The topics I remember were about hiking on holidays. The majority of questions were indirect, meaning you need to paraphrase the answer and there were lots of multiple choice questions (very hard). The speed of speaking is a little bit faster than in Cambridge IELTS 5.

Reading test

The passages I remember were about IWEB and a student at on-the-job training agency. Then there was a piece about sample student profile (A to F) of 6 students, the questions were multiple choice. Then there was a passage about ants in Australia (more on indirect questions meaning, the passage needs to be understood to find the answer).

Writing test

Writing task 1 (letter)
Write a letter to your bank manager stating that you cannot attend the appointment you set due to personal reason:
a. state the reason of appointment
b. state the details of appointment
c. state why you couldn’t make it
d. state when you wanted to resume the appointment

Writing task 2 (essay)
Advertisements of toys and fast food nowadays are usually aiming at children.
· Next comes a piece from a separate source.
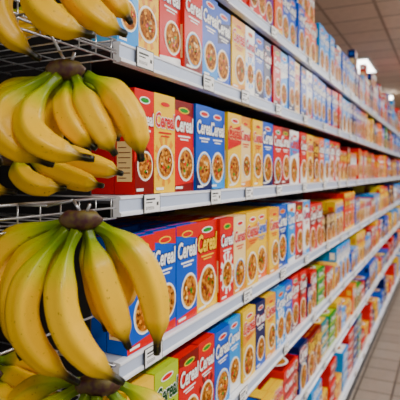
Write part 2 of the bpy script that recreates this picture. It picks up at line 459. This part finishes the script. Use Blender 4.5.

Some say that this has a negative effect on children as well as their family. Do you agree or disagree?

Speaking test

Interview
– Tell me something about yourself
– Tell me about your house/apartment
– Do you like traveling?
– Where do you want to travel?
– Can you tell me about a particular place where you like traveling to?
– What other places do you want to see?
– Can you tell me what mediums of advertisements there are in your country?

Cue card
What advertisement made you want it and made you buy it?
– where did you see the advertisement?
– what happened after you bought the advertised product.

Discussion
– Do you think advertisement should be aiming at children?
– Do you think advertisements should be regulated?